Rainer’s work at the Whitney that spring was a new and considerably longer treatment of a collection of material she had previously offered at Pratt Institute in March of the preceding year. These performances, varying each evening, drew upon several inventories, of which the first articulated the modes of activity possible in performance. These modes, listed in the program notes, were rehearsal, teaching, run-through, working out, marking, then surprises, and a general category of spontaneous and unrehearsed or choreographed behavior. A second inventory analyzes levels of performance reality: primary, performing original material in a personal style; secondary, performing someone else’s material in a style approximating the original, or working in a known style or “genre”; and tertiary, performing someone else’s material in a style completely different from and/or inappropriate to, the original. In this performance, as in preceding and successive ones, the preferred levels indicated are B and C, with some priority for C, guaranteeing maximum distance from the mimetic. Professional and amateur gesture and deportment as visible in experienced and inexperienced performers are invoked in the context of the rapidly blurring distinction between the two categories. The elaboration of the program, the way in which it seeks to make explicit the concerns and processes, the contingencies which shape performance, strongly inflects one’s experience and recollection of the work, orders it, and impels one to parse the work. The readings of assigned texts, mostly reminiscences of performers in film’s silent period, superimposed the dimension of reference to past, completed performance upon a present, evolving one. And finally, a list of “roles” and of “metamuscular conditions affecting, whether visible of not, the execution of physical feats” bestowed upon the performance an expansive effect. Here is a brief excerpt from the long list:

adolescent
angel
athlete
autistic child
Annette Michelson
bird
Barbara Streisand
Buster Keaton
anger
convalescence
celibacy
constipation
catatonia
drug-induced state
discipline
diarrhea

Continuous Project contained a great part of the strategies used and transformed in the film to be made in 1972. For instance, the terms of these inventories functioned in a way approaching that of titles or intertitles; their distribution was left, however, to the spectator. Titles, projected or written on stage, will be used increasingly in the 1972 performances at Hofstra University and at the Whitney before assuming a variable structural function in Lives of Performers.
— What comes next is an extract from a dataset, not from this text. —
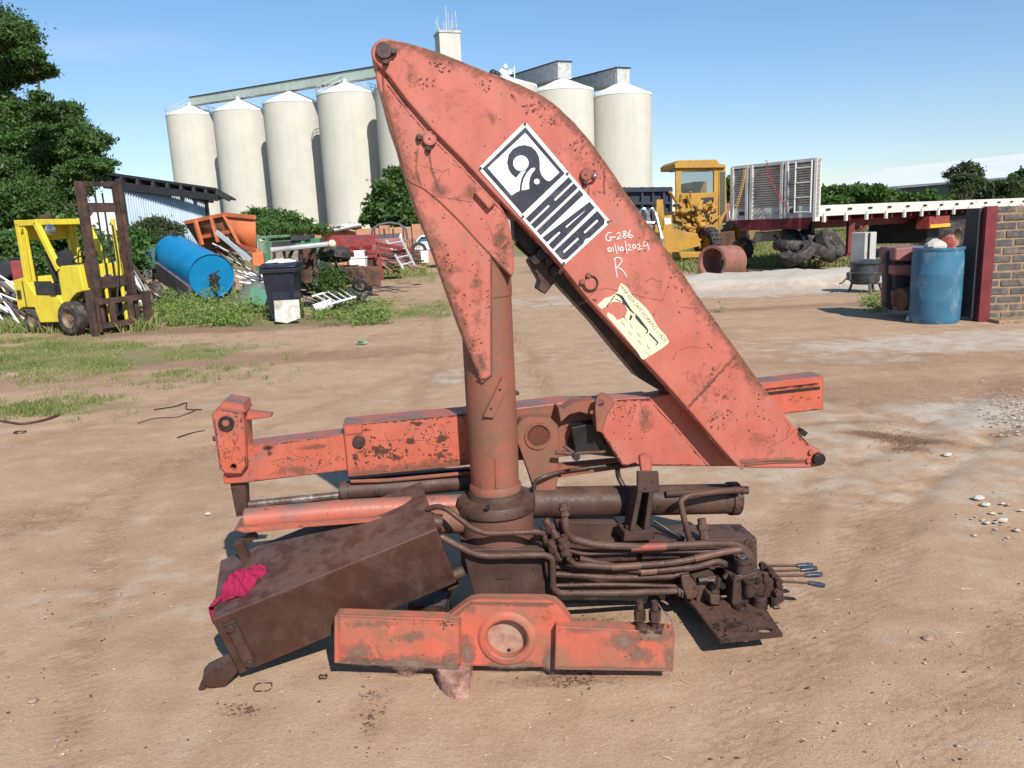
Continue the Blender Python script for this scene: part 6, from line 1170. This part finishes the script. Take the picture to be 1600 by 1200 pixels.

The principal change in performance structure and dynamics made by Continuous Project, however, came through Rainer’s new emphasis on work with and in the group, through the partial relinquishing of certain controls as choreographer and the admission of stimulus and suggestion from her performers. Continuous Project initiates, in fact, a two-year period during which she will pursue one line of improvisational work, of learning situations and group interaction as they culminate in the occasional, entirely improvisational performances with the group known as The Grand Union. In these public performances a sustained behavioral continuity is supported by no preparation but that of the growing and intensifying intimacy and developing capacity for freedom of personal response.